Given data -

--- --- ---

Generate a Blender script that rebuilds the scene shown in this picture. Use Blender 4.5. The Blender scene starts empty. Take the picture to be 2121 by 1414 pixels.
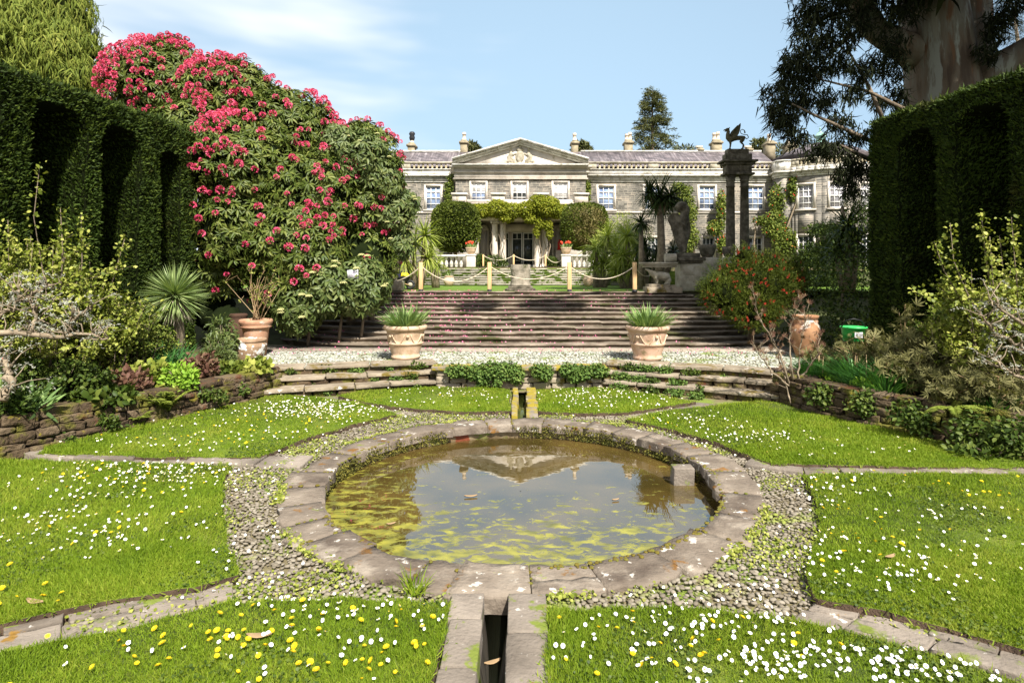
import bpy, math, random
import numpy as np
from mathutils import Vector, Matrix
rng = np.random.default_rng(11)
random.seed(11)
S = bpy.context.scene
COL = S.collection
# ---------------- camera, world, sun ----------------
F = 1220.0; PX = 1078.0; PY = 568.0; ZC = 2.55      # focal length and vanishing point measured in photo pixels
cam = bpy.data.cameras.new('camera'); co = bpy.data.objects.new('camera', cam); COL.objects.link(co)
co.location = (0, 0, ZC); co.rotation_euler = (math.radians(90), 0, 0)
cam.sensor_width = 36; cam.lens = 36 * F / 2121
cam.shift_x = -(PX - 1060.5) / 2121; cam.shift_y = (PY - 707) / 2121
cam.clip_start = 0.05; cam.clip_end = 2000
S.camera = co
SUN_AZ = math.radians(157); SUN_EL = math.radians(49)
w = bpy.data.worlds.new("World"); S.world = w; w.use_nodes = True
nt = w.node_tree; bg = nt.nodes['Background']
sky = nt.nodes.new('ShaderNodeTexSky'); sky.sky_type = 'NISHITA'; sky.sun_disc = False
sky.sun_elevation = SUN_EL; sky.sun_rotation = SUN_AZ; sky.air_density = 1.0; sky.dust_density = 1.6; sky.ozone_density = 1.2
tc = nt.nodes.new('ShaderNodeTexCoord'); mp = nt.nodes.new('ShaderNodeMapping'); mp.inputs['Scale'].default_value = (1.0, 1.0, 4.2)
mp.inputs['Location'].default_value = (0.35, 0.1, 0.2)
nz = nt.nodes.new('ShaderNodeTexNoise'); nz.inputs['Scale'].default_value = 1.5; nz.inputs['Detail'].default_value = 4; nz.inputs['Roughness'].default_value = .55
sx = nt.nodes.new('ShaderNodeSeparateXYZ')
nt.links.new(tc.outputs['Generated'], mp.inputs[0]); nt.links.new(mp.outputs[0], nz.inputs['Vector']); nt.links.new(tc.outputs['Generated'], sx.inputs[0])
def wm(op, a, b):
    n = nt.nodes.new('ShaderNodeMath'); n.operation = op
    for i, q in enumerate((a, b)):
        if isinstance(q, (int, float)): n.inputs[i].default_value = q
        else: nt.links.new(q, n.inputs[i])
    return n.outputs[0]
# thin high cloud drifting on the left half of the sky
left = wm('MULTIPLY', sx.outputs['X'], -0.42)
cl = wm('ADD', nz.outputs['Fac'], left)
cl = wm('ADD', cl, wm('MULTIPLY', sx.outputs['Z'], 0.30))
rp = nt.nodes.new('ShaderNodeMapRange'); rp.interpolation_type = 'SMOOTHSTEP'
rp.inputs['From Min'].default_value = .62; rp.inputs['From Max'].default_value = .88; rp.inputs['To Max'].default_value = .85
nt.links.new(cl, rp.inputs['Value'])
# pale blue spring haze over the northern sky behind the house
hz_ = nt.nodes.new('ShaderNodeMapRange'); hz_.inputs['From Min'].default_value = .2; hz_.inputs['From Max'].default_value = .95; hz_.inputs['To Max'].default_value = .66; nt.links.new(sx.outputs['Y'], hz_.inputs['Value'])
hl = nt.nodes.new('ShaderNodeMapRange'); hl.inputs['From Min'].default_value = .55; hl.inputs['From Max'].default_value = .85; hl.inputs['To Min'].default_value = 1; hl.inputs['To Max'].default_value = .1; nt.links.new(sx.outputs['Z'], hl.inputs['Value'])
mh = nt.nodes.new('ShaderNodeMixRGB'); nt.links.new(wm('MULTIPLY', hz_.outputs[0], hl.outputs[0]), mh.inputs[0]); nt.links.new(sky.outputs[0], mh.inputs[1]); mh.inputs[2].default_value = (5.7, 8.0, 9.9, 1)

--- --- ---

Given instruction - From the data above, write out everything exactly except the pictures.

Exercise answer -
Generate a Blender script that rebuilds the scene shown in this picture. Use Blender 4.5. The Blender scene starts empty. Take the picture to be 2121 by 1414 pixels.
import bpy, math, random
import numpy as np
from mathutils import Vector, Matrix
rng = np.random.default_rng(11)
random.seed(11)
S = bpy.context.scene
COL = S.collection
# ---------------- camera, world, sun ----------------
F = 1220.0; PX = 1078.0; PY = 568.0; ZC = 2.55      # focal length and vanishing point measured in photo pixels
cam = bpy.data.cameras.new('camera'); co = bpy.data.objects.new('camera', cam); COL.objects.link(co)
co.location = (0, 0, ZC); co.rotation_euler = (math.radians(90), 0, 0)
cam.sensor_width = 36; cam.lens = 36 * F / 2121
cam.shift_x = -(PX - 1060.5) / 2121; cam.shift_y = (PY - 707) / 2121
cam.clip_start = 0.05; cam.clip_end = 2000
S.camera = co
SUN_AZ = math.radians(157); SUN_EL = math.radians(49)
w = bpy.data.worlds.new("World"); S.world = w; w.use_nodes = True
nt = w.node_tree; bg = nt.nodes['Background']
sky = nt.nodes.new('ShaderNodeTexSky'); sky.sky_type = 'NISHITA'; sky.sun_disc = False
sky.sun_elevation = SUN_EL; sky.sun_rotation = SUN_AZ; sky.air_density = 1.0; sky.dust_density = 1.6; sky.ozone_density = 1.2
tc = nt.nodes.new('ShaderNodeTexCoord'); mp = nt.nodes.new('ShaderNodeMapping'); mp.inputs['Scale'].default_value = (1.0, 1.0, 4.2)
mp.inputs['Location'].default_value = (0.35, 0.1, 0.2)
nz = nt.nodes.new('ShaderNodeTexNoise'); nz.inputs['Scale'].default_value = 1.5; nz.inputs['Detail'].default_value = 4; nz.inputs['Roughness'].default_value = .55
sx = nt.nodes.new('ShaderNodeSeparateXYZ')
nt.links.new(tc.outputs['Generated'], mp.inputs[0]); nt.links.new(mp.outputs[0], nz.inputs['Vector']); nt.links.new(tc.outputs['Generated'], sx.inputs[0])
def wm(op, a, b):
    n = nt.nodes.new('ShaderNodeMath'); n.operation = op
    for i, q in enumerate((a, b)):
        if isinstance(q, (int, float)): n.inputs[i].default_value = q
        else: nt.links.new(q, n.inputs[i])
    return n.outputs[0]
# thin high cloud drifting on the left half of the sky
left = wm('MULTIPLY', sx.outputs['X'], -0.42)
cl = wm('ADD', nz.outputs['Fac'], left)
cl = wm('ADD', cl, wm('MULTIPLY', sx.outputs['Z'], 0.30))
rp = nt.nodes.new('ShaderNodeMapRange'); rp.interpolation_type = 'SMOOTHSTEP'
rp.inputs['From Min'].default_value = .62; rp.inputs['From Max'].default_value = .88; rp.inputs['To Max'].default_value = .85
nt.links.new(cl, rp.inputs['Value'])
# pale blue spring haze over the northern sky behind the house
hz_ = nt.nodes.new('ShaderNodeMapRange'); hz_.inputs['From Min'].default_value = .2; hz_.inputs['From Max'].default_value = .95; hz_.inputs['To Max'].default_value = .66; nt.links.new(sx.outputs['Y'], hz_.inputs['Value'])
hl = nt.nodes.new('ShaderNodeMapRange'); hl.inputs['From Min'].default_value = .55; hl.inputs['From Max'].default_value = .85; hl.inputs['To Min'].default_value = 1; hl.inputs['To Max'].default_value = .1; nt.links.new(sx.outputs['Z'], hl.inputs['Value'])
mh = nt.nodes.new('ShaderNodeMixRGB'); nt.links.new(wm('MULTIPLY', hz_.outputs[0], hl.outputs[0]), mh.inputs[0]); nt.links.new(sky.outputs[0], mh.inputs[1]); mh.inputs[2].default_value = (5.7, 8.0, 9.9, 1)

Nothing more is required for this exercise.